Il ne faut pas forcément être spécialiste, mais pour un spectateur averti, le plaisir n'en sera que rehaussé. De même, on aura plus de plaisir encore après avoir lu les réflexions de Frieda Grafe, de Bazon Brock, d'Eva Schmid ou d'Andreas Weiland sur le film. "Uliisses" est un film que l'on peut pour ainsi dire regarder à plusieurs niveaux. Vu naïvement, il vous fera l'effet d'une énigme (gl. 49), mais également celui d'une oeuvre d'art complexe. On peut aussi, à l'instar de scouts faisant un jeu de piste, rechercher dans l'ordre où ils apparaissent tous les appareils optiques, jouets et principes que l'on devine avoir été utilisés par l'auteur.

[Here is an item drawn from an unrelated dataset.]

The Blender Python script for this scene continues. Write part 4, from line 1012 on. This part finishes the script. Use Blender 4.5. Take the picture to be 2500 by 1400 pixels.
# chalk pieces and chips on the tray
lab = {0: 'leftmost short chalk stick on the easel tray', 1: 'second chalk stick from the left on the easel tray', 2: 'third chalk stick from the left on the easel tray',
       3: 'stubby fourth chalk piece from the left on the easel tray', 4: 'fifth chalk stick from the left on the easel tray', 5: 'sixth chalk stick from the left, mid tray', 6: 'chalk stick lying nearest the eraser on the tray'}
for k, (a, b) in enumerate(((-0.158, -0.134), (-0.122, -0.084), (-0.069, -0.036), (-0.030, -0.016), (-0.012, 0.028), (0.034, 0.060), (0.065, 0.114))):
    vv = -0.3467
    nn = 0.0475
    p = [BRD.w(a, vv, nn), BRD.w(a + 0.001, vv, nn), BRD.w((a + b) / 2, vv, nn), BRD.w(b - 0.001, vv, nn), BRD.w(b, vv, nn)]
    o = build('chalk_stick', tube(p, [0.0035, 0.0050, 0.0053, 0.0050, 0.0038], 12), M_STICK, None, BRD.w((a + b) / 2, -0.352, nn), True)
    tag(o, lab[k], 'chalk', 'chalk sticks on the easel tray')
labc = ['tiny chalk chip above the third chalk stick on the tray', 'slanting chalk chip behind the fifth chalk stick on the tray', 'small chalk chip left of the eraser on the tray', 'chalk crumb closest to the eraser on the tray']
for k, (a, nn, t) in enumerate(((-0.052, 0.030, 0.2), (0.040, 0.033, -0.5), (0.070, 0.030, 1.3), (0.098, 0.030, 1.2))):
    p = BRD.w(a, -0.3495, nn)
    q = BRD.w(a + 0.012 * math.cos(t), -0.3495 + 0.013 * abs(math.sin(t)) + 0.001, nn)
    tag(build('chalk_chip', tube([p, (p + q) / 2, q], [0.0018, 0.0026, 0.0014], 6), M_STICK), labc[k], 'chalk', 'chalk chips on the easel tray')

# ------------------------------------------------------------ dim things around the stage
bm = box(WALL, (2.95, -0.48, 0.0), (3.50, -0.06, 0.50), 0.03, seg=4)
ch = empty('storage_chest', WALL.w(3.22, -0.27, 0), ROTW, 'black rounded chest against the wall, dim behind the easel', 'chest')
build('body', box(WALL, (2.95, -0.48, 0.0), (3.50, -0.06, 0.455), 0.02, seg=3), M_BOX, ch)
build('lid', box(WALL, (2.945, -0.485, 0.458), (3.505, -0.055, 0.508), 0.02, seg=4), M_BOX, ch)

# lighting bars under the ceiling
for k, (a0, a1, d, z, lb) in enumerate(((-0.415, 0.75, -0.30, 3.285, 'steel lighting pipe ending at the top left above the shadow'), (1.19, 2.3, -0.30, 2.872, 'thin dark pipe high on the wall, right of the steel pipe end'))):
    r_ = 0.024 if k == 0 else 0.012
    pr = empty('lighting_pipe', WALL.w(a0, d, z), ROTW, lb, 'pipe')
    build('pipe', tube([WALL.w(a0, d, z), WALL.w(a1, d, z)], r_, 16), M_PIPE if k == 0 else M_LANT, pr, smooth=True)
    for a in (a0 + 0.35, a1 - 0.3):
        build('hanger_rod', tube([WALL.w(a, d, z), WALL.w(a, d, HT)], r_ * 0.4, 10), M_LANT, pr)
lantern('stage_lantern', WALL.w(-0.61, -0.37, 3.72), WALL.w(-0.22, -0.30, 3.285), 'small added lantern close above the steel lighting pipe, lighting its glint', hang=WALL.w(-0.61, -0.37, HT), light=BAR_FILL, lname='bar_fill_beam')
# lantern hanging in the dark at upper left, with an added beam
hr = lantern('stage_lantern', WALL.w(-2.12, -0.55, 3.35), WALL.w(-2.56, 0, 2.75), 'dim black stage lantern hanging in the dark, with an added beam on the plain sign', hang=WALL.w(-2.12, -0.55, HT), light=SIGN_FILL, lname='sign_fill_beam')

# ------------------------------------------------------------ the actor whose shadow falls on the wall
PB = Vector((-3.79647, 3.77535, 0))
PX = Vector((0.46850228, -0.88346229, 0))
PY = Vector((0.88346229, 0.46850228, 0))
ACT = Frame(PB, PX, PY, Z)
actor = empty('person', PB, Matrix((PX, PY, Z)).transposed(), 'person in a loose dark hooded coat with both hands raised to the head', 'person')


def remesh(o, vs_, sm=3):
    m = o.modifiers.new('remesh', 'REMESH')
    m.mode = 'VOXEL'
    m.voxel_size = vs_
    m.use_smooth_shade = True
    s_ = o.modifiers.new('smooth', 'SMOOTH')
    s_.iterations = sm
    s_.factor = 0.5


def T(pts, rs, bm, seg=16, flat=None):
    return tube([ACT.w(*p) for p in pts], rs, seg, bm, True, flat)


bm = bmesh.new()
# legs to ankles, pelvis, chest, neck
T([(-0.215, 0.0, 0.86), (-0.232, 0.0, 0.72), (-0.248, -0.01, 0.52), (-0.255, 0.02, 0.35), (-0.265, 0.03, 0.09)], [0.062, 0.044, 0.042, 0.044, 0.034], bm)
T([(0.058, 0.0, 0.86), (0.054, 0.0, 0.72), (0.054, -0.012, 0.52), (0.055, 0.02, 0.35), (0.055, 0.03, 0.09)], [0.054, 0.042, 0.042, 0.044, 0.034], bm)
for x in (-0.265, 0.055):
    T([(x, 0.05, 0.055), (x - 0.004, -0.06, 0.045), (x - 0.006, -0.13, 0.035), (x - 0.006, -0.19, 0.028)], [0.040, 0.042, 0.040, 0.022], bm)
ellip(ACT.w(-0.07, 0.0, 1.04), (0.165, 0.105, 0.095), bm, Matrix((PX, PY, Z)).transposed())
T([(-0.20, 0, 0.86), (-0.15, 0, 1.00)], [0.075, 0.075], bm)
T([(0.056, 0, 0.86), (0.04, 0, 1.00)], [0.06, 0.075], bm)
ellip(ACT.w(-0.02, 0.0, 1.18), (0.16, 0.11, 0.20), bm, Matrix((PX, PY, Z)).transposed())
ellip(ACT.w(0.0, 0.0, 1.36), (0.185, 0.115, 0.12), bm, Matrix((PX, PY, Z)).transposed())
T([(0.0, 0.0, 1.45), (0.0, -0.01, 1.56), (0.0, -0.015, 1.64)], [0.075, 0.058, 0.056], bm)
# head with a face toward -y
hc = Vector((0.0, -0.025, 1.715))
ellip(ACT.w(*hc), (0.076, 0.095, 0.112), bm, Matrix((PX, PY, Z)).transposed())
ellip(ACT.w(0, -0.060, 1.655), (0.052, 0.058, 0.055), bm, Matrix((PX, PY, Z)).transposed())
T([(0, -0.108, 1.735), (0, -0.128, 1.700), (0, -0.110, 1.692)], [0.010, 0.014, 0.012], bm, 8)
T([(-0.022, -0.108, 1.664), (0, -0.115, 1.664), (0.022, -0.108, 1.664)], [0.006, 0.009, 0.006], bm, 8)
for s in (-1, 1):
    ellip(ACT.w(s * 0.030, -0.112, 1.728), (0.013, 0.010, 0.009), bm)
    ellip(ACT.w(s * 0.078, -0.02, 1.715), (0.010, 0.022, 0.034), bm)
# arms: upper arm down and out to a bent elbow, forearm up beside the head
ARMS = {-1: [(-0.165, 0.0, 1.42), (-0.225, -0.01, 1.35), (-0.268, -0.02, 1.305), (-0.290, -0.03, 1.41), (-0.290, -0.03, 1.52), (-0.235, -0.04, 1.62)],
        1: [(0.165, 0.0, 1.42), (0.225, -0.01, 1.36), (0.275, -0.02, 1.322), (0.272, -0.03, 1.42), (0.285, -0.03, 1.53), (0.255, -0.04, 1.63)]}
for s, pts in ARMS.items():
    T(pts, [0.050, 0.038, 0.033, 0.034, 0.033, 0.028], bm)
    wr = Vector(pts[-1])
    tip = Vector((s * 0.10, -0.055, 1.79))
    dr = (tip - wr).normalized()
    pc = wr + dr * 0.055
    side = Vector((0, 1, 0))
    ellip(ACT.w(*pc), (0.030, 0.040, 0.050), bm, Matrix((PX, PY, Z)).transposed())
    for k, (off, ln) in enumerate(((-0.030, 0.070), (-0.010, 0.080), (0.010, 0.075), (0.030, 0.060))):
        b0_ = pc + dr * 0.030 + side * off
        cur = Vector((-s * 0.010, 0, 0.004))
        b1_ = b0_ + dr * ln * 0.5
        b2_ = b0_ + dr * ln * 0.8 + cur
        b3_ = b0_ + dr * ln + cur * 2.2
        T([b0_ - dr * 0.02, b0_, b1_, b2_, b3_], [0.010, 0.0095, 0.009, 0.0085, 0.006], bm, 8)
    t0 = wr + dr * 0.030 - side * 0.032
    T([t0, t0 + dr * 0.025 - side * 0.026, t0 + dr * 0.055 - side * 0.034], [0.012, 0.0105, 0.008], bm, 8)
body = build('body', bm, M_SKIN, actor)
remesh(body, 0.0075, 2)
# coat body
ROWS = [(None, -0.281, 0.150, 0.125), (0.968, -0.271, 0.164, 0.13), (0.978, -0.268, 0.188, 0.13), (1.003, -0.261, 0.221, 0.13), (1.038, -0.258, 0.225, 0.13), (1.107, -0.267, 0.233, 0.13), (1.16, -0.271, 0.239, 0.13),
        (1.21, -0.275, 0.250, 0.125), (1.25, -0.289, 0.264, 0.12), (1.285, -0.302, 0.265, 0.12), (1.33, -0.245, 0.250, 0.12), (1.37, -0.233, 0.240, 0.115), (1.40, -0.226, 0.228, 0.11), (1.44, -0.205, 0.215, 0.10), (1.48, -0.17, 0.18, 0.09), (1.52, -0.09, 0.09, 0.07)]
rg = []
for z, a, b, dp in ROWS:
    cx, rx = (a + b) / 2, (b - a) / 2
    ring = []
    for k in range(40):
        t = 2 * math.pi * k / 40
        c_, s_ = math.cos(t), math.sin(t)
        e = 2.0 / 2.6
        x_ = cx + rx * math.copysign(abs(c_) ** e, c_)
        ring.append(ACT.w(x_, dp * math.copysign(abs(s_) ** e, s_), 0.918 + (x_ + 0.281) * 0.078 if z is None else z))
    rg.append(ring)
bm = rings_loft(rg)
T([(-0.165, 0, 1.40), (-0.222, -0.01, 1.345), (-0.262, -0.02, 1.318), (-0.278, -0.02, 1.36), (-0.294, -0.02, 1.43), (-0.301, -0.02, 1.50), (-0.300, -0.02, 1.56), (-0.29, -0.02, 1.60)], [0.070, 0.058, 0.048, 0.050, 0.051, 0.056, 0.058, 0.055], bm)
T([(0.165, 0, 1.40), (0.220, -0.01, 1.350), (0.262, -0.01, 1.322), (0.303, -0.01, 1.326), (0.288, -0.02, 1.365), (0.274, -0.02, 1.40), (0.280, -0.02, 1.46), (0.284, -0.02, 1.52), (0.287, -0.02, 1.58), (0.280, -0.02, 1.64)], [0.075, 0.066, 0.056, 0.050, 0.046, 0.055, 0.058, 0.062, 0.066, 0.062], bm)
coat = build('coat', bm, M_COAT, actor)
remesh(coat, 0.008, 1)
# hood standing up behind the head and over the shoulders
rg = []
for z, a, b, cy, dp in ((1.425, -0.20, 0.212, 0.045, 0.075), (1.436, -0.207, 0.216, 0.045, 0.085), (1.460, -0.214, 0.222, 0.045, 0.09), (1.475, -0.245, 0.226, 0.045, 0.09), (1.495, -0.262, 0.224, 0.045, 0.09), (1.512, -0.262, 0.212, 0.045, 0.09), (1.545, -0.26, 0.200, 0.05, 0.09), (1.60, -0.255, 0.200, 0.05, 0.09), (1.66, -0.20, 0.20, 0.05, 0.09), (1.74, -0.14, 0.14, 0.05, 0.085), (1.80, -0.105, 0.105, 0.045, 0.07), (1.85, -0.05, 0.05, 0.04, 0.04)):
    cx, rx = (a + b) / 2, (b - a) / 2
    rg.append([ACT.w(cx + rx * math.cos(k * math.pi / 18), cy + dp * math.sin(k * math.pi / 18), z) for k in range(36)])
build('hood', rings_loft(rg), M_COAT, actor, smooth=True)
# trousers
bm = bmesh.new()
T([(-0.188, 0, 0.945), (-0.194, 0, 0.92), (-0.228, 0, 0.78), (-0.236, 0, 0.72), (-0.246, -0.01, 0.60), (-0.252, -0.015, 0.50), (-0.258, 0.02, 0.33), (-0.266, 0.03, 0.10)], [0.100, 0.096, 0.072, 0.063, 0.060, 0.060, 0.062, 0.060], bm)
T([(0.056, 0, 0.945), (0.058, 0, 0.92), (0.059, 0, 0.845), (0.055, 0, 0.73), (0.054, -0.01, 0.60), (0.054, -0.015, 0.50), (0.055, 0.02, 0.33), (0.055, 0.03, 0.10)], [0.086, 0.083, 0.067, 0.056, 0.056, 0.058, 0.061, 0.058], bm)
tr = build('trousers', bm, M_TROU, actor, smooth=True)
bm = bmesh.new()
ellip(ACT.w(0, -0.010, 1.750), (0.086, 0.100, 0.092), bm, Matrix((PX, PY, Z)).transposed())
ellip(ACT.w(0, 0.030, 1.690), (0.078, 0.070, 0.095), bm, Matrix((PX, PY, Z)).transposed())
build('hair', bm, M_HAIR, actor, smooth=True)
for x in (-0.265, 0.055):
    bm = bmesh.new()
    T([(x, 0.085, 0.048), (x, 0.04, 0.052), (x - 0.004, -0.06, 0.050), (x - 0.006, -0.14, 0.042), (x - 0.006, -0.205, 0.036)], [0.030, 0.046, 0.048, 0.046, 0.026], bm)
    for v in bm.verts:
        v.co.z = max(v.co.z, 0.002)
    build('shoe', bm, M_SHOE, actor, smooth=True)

Il nous en viendrait presque l'envie de fonder un syndicat de décodage semblable à celui des fans d'Arno Schmidt. "Uliisses" auquel l'Association de la presse cinématographique (gl. 4) a décerné le Prix de la critique cinématographique (gl. 35) en 1983, est un film que l'on veut sans cesse revoir après l'avoir découvert une première fois sur grand écran. Il existe d'ailleurs en cassette vidéo.